▶ Given data:
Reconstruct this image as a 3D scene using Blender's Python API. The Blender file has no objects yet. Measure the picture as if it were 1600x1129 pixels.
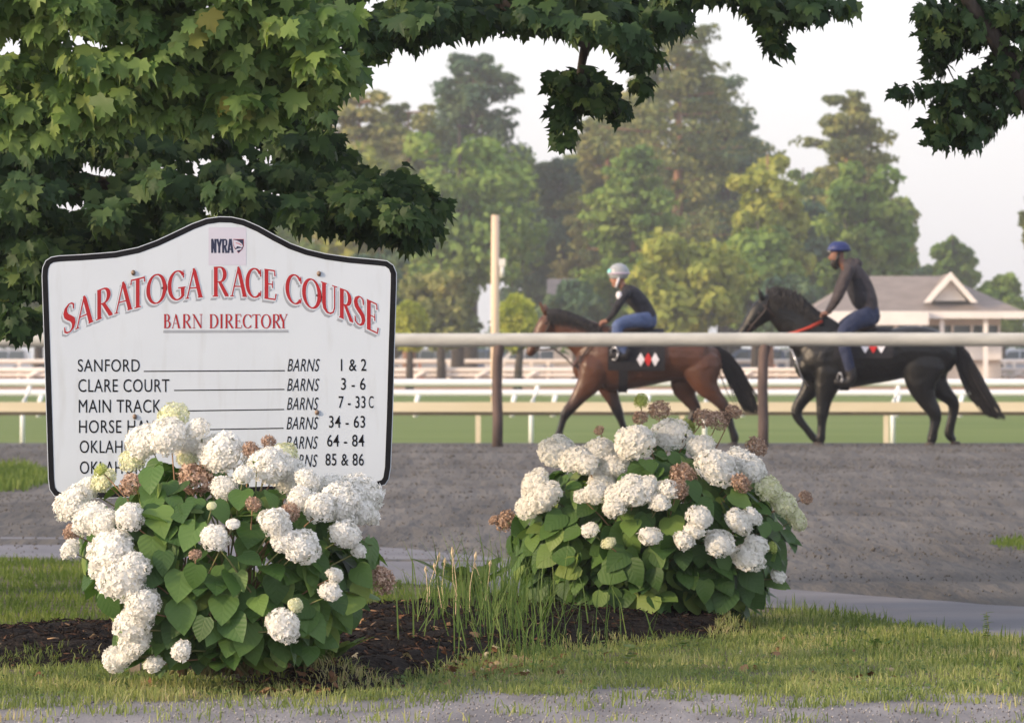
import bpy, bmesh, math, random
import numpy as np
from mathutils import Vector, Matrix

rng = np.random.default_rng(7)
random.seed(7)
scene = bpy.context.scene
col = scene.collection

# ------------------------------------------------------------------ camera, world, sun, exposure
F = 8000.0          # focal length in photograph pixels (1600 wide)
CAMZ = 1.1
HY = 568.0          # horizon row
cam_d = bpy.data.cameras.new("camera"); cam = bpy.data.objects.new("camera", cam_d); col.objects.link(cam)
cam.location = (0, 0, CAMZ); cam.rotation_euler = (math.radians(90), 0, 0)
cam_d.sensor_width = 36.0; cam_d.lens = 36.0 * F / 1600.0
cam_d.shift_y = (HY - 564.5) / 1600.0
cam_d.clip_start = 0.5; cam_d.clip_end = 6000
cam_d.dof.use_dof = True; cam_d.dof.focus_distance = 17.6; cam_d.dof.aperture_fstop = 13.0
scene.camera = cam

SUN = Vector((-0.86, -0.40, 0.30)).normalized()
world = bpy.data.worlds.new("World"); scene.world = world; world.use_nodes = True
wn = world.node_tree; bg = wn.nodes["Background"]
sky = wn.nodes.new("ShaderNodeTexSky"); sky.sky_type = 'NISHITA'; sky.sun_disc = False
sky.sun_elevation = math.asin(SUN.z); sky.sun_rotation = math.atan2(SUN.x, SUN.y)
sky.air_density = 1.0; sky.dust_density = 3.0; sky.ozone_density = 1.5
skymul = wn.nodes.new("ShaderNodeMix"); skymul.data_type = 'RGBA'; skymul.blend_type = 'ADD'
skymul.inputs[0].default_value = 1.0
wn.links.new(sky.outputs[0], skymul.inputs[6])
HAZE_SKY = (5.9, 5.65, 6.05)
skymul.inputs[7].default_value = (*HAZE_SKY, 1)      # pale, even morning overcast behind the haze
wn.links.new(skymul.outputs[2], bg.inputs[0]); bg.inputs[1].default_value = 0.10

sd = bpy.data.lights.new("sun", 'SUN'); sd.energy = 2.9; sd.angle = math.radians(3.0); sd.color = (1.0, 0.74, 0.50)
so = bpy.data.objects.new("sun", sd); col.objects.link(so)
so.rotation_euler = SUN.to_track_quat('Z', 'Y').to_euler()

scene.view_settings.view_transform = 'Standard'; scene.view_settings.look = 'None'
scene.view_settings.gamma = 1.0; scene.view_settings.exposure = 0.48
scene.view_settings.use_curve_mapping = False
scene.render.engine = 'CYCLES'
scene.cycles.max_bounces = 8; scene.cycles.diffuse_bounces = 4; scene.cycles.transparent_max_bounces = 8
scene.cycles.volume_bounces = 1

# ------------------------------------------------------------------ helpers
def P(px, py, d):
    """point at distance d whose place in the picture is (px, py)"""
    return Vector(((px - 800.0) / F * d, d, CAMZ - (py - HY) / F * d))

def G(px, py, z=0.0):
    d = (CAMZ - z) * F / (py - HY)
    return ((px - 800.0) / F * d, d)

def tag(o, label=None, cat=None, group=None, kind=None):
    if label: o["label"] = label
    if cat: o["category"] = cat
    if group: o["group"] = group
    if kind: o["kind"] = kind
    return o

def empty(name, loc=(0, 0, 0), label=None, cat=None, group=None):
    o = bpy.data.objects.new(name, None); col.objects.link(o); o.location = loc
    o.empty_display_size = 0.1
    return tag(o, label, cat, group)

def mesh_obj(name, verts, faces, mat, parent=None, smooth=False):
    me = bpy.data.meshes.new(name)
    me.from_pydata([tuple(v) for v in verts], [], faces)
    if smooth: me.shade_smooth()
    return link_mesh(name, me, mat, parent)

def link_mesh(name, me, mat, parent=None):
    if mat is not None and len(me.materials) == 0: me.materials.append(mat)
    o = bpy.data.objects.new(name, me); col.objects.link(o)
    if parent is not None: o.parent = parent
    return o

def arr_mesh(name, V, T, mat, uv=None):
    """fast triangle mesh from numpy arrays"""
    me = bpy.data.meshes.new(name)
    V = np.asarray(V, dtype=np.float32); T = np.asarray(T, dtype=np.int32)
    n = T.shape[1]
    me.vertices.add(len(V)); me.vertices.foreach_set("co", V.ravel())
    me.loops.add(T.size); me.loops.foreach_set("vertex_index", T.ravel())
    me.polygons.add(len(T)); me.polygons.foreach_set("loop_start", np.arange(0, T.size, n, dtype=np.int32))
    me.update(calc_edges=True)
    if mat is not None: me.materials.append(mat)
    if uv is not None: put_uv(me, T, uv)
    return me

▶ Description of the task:
Exactly reproduce the run of lines from the start of the listing through the line with "from mathutils import Vector, Matrix", inclusive; pictures are not copied.

▶ Worked answer:
Reconstruct this image as a 3D scene using Blender's Python API. The Blender file has no objects yet. Measure the picture as if it were 1600x1129 pixels.
import bpy, bmesh, math, random
import numpy as np
from mathutils import Vector, Matrix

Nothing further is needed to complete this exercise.